• 70°

Hello, Mr. President

WASHINGTON — A vast, excited crowd of more than 1 million bore witness Tuesday to a transfer of American power like none before it. The blare of regal trumpets and thunder of cannon were familiar. The transition from Republican to Democrat, and gray hair to dark, had happened before.

This, however, was white to black, a shattering of racial barriers finally made complete when Barack Obama made it through a bumbled oath-taking, delivered a momentous-by-definition speech and got back to being his unflappable self.

The Democrat who charged onto the national scene saying this was not a nation of red states and blue states, but the United States, became president while wearing a red tie, the Republican color.

Republican George W. Bush, president no more, wore a blue tie, the Democratic color. They embraced at the Capitol and walked out together.

“Everybody is behind him,” said Mikki Hill, 26, who traveled from Winston-Salem, N.C., and marveled at the multiracial multitudes. “Everybody’s come from as far as the Earth is wide.”

So it seemed on a day when change and continuity marched together in a spectacle of pageantry and raw emotion.

A couple of hours after being sworn in, Obama and his wife, Michelle, got out of their armored limousine bearing the license plate USA 1 and strolled together down the middle of Pennsylvania Avenue, holding hands and waving during the spirited inaugural parade.
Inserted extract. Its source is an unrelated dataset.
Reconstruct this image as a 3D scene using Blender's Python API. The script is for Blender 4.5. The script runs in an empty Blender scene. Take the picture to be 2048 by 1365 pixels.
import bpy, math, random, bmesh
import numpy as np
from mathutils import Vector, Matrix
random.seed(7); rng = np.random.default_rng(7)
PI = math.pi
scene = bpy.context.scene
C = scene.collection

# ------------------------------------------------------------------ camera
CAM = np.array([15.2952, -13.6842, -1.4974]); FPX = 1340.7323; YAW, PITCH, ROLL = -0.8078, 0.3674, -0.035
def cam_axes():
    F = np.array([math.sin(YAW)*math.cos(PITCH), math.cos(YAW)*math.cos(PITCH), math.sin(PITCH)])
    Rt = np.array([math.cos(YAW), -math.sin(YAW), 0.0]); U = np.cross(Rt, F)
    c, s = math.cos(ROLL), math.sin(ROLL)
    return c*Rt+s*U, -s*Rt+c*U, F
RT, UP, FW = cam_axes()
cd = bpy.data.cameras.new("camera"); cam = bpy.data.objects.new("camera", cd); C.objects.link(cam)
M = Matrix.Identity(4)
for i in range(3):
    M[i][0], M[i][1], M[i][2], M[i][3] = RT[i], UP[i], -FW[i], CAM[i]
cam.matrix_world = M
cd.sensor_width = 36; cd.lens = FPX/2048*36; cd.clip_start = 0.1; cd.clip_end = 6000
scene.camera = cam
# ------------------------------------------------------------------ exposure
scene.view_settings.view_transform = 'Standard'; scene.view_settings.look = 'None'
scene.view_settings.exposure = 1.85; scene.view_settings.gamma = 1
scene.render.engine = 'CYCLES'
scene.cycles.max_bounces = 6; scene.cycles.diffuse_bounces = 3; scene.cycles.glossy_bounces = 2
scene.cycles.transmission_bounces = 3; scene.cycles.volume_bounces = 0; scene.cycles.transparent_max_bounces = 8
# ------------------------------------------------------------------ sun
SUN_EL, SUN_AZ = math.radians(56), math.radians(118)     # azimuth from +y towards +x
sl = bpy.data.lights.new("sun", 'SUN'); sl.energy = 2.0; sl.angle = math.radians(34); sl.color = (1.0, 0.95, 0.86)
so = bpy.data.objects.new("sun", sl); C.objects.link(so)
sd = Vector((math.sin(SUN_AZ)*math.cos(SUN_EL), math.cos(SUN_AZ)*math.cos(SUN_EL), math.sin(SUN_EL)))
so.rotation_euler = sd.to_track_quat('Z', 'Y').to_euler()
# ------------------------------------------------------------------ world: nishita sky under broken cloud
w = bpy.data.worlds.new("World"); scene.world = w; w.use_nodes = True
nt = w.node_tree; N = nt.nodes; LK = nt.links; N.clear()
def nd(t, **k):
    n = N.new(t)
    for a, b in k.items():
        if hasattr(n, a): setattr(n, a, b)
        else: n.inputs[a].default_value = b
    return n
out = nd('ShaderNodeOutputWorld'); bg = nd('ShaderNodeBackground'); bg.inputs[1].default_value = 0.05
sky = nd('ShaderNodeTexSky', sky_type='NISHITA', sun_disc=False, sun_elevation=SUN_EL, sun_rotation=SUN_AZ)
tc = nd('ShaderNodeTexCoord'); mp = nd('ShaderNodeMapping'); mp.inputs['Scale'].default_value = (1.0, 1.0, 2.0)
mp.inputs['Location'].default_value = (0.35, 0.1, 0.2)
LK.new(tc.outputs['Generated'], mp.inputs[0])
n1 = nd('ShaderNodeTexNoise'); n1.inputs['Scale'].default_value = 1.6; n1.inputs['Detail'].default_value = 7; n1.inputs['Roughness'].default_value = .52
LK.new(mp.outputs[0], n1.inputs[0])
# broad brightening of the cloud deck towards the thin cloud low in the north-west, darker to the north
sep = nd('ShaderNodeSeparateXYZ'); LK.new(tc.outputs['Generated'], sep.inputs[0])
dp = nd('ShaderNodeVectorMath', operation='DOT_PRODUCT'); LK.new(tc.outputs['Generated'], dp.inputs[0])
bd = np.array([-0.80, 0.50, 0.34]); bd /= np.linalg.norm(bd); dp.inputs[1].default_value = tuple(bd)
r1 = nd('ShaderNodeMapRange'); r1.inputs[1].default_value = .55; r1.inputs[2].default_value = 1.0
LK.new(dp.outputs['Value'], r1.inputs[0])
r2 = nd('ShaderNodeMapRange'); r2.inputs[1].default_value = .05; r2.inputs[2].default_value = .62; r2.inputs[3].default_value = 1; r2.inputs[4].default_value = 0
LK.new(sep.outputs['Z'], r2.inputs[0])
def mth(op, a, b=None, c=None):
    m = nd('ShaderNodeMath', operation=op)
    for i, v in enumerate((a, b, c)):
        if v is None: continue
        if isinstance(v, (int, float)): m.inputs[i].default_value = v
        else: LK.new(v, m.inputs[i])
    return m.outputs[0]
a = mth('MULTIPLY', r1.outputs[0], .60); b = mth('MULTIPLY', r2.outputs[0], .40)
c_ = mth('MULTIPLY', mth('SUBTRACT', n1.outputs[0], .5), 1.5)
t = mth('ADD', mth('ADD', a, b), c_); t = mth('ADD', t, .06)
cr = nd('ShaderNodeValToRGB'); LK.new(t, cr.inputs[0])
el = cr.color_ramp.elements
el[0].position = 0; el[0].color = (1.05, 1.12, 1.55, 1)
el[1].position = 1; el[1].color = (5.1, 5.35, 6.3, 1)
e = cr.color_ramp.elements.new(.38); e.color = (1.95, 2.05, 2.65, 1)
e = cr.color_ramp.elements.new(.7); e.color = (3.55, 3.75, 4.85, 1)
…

People along the packed parade route screeched in greeting.

Some 13,000 marchers from 50 states paraded along the avenue, passing the Obamas in their enclosed reviewing stand in front of the White House. The sun was falling by then and many watching the parade had been there in the biting cold since dawn or earlier.

“I can’t feel my butt,” said Jarita Moore, 28, of Alexandria, Va. “My legs are numb. I got a picture of him in the car.”

The racial milestone lent a deeply personal dimension for many in the crowds as well as a historical landmark for all.

“I’ve been real emotional all morning thinking about my grandmother and the heroes whose shoulders we stand on,” said Lyshundria Houston, 34, here from Memphis, after more than 20 hours of travel. Houston, who is black, said: “They’d be so proud.”

Energized by the moment, hordes clogged the scene, enduring below-freezing temperatures. Starting before dawn, with the Capitol bathed in lights, they streamed from jammed subway stations and thronged past parked buses, emergency vehicles and street vendors to Pennsylvania Avenue and the National Mall.

Ticket holders approaching the inaugural site filed through security sweeps in lines coiled like cinnamon rolls.

They cheered dignitaries as they came on to the inaugural stand at the Capitol.